### Your instructions
Seek out every line containing the word "Measure", and copy each.

•••

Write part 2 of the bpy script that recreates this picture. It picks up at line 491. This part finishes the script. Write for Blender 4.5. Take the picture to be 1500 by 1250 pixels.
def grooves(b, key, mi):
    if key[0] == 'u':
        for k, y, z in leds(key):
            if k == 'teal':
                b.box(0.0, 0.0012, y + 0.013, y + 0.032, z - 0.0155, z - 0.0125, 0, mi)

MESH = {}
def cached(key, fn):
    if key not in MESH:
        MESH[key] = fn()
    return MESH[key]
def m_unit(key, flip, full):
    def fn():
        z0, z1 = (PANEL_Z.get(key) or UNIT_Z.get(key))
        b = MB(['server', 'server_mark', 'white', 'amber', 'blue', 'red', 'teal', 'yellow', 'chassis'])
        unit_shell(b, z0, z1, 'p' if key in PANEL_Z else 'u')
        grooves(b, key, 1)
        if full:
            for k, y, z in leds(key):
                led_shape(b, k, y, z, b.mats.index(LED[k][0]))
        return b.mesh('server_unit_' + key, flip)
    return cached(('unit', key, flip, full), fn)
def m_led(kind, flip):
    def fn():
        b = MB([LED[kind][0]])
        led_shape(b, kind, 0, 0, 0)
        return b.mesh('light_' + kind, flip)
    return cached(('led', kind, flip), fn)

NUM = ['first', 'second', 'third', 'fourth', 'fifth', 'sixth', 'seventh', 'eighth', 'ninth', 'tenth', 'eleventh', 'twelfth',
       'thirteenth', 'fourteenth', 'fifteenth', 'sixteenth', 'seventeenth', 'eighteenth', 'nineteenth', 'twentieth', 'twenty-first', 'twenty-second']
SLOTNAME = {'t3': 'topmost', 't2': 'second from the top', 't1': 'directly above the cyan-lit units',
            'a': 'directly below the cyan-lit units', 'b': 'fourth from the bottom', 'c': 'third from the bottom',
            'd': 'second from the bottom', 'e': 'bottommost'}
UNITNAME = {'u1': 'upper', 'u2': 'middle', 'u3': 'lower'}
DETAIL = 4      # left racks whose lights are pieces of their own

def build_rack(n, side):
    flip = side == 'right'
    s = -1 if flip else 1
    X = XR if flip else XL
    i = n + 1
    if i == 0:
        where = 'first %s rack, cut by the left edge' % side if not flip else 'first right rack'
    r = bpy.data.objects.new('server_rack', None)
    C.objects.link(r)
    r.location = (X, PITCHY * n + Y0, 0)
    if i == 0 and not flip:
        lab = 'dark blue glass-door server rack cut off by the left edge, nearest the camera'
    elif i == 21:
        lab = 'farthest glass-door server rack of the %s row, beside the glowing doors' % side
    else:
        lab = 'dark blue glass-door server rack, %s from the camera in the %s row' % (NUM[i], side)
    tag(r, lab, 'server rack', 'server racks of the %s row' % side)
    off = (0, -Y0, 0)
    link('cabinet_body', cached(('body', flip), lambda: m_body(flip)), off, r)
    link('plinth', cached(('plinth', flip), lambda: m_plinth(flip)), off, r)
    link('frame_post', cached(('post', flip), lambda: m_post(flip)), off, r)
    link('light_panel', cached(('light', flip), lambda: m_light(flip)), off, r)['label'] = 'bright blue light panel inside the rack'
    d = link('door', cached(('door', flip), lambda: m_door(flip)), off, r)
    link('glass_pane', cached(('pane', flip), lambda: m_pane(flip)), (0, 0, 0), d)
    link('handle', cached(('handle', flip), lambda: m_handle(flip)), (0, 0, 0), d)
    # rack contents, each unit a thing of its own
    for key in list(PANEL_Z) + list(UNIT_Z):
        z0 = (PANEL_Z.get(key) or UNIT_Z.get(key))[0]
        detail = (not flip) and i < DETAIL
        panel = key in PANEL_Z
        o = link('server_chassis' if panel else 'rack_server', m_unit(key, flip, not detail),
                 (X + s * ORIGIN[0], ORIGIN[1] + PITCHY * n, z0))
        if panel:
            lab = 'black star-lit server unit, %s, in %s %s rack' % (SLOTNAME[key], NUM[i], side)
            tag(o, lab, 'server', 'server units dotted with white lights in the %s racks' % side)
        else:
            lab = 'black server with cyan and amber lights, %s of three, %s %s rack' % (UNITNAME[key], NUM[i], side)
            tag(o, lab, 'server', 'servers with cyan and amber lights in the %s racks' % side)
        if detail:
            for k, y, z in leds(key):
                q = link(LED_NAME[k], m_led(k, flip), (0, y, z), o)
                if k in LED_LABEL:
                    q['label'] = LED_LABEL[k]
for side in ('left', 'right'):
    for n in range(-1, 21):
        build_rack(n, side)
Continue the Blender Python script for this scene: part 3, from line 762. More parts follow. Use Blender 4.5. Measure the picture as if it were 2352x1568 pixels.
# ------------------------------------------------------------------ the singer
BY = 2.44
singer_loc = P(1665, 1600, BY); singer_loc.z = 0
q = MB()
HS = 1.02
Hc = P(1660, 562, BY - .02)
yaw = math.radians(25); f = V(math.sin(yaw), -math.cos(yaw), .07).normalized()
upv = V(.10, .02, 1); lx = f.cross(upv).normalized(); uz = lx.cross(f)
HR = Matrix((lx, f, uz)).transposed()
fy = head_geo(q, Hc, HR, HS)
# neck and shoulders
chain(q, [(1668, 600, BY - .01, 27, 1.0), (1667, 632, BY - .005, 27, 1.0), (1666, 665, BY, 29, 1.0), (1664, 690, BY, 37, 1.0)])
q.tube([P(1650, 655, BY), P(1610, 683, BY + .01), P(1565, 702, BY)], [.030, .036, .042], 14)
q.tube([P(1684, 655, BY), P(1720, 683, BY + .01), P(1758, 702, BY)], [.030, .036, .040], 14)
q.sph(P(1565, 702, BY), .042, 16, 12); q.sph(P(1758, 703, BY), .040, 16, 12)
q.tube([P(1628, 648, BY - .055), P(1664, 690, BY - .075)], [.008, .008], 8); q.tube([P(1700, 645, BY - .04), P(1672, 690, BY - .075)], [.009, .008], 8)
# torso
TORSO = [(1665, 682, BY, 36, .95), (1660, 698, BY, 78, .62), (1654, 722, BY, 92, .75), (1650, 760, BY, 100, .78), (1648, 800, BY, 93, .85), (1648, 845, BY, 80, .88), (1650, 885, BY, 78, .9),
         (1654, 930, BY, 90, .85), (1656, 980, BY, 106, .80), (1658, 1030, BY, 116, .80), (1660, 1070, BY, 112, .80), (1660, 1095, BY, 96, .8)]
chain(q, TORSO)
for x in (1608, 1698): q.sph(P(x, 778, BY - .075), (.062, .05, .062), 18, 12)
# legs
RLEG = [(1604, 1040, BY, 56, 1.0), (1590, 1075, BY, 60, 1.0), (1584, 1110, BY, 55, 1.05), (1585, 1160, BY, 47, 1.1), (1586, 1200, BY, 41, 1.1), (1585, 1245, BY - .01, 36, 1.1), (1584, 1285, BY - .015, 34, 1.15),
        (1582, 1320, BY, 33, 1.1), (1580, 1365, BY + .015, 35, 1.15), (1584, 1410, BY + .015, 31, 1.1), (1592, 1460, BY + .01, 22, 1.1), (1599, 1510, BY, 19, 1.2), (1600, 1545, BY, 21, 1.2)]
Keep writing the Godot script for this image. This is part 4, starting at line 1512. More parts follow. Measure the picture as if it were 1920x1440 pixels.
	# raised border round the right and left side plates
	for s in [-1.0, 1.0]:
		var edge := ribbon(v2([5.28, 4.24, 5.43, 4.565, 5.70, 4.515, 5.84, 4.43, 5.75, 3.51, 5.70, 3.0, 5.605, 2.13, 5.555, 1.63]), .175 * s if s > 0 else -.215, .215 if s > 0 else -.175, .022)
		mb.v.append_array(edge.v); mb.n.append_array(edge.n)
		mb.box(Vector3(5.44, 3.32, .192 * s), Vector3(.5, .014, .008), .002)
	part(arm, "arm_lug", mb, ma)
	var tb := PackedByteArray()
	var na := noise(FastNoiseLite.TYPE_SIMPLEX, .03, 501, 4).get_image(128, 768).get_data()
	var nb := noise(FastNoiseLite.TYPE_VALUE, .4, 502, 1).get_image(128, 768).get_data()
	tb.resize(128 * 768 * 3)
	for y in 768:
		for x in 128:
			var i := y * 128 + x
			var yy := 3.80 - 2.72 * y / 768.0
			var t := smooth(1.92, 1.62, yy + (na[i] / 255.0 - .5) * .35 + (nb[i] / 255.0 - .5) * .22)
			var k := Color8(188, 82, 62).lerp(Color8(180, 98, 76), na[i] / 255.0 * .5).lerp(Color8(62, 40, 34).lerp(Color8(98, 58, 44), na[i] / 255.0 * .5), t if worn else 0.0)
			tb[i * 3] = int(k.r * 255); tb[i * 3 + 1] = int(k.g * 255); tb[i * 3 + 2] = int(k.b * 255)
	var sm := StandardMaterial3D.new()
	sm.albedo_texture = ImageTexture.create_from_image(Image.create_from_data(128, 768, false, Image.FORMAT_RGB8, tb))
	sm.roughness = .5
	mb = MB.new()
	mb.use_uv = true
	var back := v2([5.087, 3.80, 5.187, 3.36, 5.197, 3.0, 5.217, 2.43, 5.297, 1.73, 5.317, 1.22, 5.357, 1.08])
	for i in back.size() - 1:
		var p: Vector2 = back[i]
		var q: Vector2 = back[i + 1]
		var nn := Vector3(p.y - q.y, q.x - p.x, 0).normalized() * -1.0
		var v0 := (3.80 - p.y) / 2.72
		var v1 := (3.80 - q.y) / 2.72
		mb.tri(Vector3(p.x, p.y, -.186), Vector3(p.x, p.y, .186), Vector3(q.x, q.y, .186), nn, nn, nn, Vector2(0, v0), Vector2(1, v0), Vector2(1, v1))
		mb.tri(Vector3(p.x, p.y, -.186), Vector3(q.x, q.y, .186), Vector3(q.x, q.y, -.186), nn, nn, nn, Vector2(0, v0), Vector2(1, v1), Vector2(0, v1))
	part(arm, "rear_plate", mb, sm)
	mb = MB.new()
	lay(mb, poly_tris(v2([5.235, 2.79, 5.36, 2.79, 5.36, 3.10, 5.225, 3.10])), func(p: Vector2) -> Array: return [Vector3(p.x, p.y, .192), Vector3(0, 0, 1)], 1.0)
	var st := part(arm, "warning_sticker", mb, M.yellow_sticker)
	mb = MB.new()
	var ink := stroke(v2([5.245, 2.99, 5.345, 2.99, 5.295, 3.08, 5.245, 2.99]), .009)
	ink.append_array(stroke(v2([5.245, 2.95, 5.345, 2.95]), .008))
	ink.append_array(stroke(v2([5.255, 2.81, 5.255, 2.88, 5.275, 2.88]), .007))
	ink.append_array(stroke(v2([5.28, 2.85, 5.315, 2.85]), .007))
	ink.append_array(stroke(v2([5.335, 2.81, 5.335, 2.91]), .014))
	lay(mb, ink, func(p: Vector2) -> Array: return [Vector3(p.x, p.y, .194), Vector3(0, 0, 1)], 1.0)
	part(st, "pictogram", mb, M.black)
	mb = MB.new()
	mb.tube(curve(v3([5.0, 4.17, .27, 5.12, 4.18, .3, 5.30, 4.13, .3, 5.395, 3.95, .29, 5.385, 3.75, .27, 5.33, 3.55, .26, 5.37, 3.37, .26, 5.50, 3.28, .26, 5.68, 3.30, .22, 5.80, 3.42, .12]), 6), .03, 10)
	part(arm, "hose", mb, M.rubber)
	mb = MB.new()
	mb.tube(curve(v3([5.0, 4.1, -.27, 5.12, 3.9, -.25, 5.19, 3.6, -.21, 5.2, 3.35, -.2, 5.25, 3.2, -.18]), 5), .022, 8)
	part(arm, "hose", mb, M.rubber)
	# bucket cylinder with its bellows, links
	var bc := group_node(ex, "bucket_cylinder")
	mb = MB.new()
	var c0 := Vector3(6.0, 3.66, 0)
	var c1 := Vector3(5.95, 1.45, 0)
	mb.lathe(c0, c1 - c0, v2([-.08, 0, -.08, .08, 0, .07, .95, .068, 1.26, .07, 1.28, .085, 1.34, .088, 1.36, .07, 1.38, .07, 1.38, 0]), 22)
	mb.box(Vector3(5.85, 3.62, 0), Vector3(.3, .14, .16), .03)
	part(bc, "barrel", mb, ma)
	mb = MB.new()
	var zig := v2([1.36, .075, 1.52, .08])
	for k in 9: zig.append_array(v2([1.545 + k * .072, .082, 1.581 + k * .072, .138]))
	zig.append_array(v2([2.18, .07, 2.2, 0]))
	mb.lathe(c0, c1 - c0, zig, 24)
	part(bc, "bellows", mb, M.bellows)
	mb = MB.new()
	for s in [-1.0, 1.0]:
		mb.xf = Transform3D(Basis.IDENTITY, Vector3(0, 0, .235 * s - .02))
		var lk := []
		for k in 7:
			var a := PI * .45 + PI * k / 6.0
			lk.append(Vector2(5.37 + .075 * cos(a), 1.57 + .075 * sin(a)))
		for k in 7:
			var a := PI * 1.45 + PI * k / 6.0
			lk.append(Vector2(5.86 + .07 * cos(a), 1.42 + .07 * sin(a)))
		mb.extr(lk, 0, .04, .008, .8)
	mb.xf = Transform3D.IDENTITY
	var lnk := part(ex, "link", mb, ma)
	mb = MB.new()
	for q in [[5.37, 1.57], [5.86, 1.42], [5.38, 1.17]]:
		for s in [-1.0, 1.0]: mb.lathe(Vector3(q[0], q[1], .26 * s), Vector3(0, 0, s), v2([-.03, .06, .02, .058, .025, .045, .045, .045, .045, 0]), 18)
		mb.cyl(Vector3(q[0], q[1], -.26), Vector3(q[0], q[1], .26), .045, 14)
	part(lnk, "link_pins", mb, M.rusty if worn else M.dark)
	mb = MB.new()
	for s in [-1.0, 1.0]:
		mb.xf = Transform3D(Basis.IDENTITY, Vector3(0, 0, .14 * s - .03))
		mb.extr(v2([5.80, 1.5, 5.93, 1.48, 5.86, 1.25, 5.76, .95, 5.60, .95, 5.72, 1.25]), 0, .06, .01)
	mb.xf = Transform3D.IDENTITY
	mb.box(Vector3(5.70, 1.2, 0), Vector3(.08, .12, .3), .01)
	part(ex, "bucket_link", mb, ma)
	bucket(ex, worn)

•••

### Completed exercise
Continue the Blender Python script for this scene: part 3, from line 762. More parts follow. Use Blender 4.5. Measure the picture as if it were 2352x1568 pixels.
Keep writing the Godot script for this image. This is part 4, starting at line 1512. More parts follow. Measure the picture as if it were 1920x1440 pixels.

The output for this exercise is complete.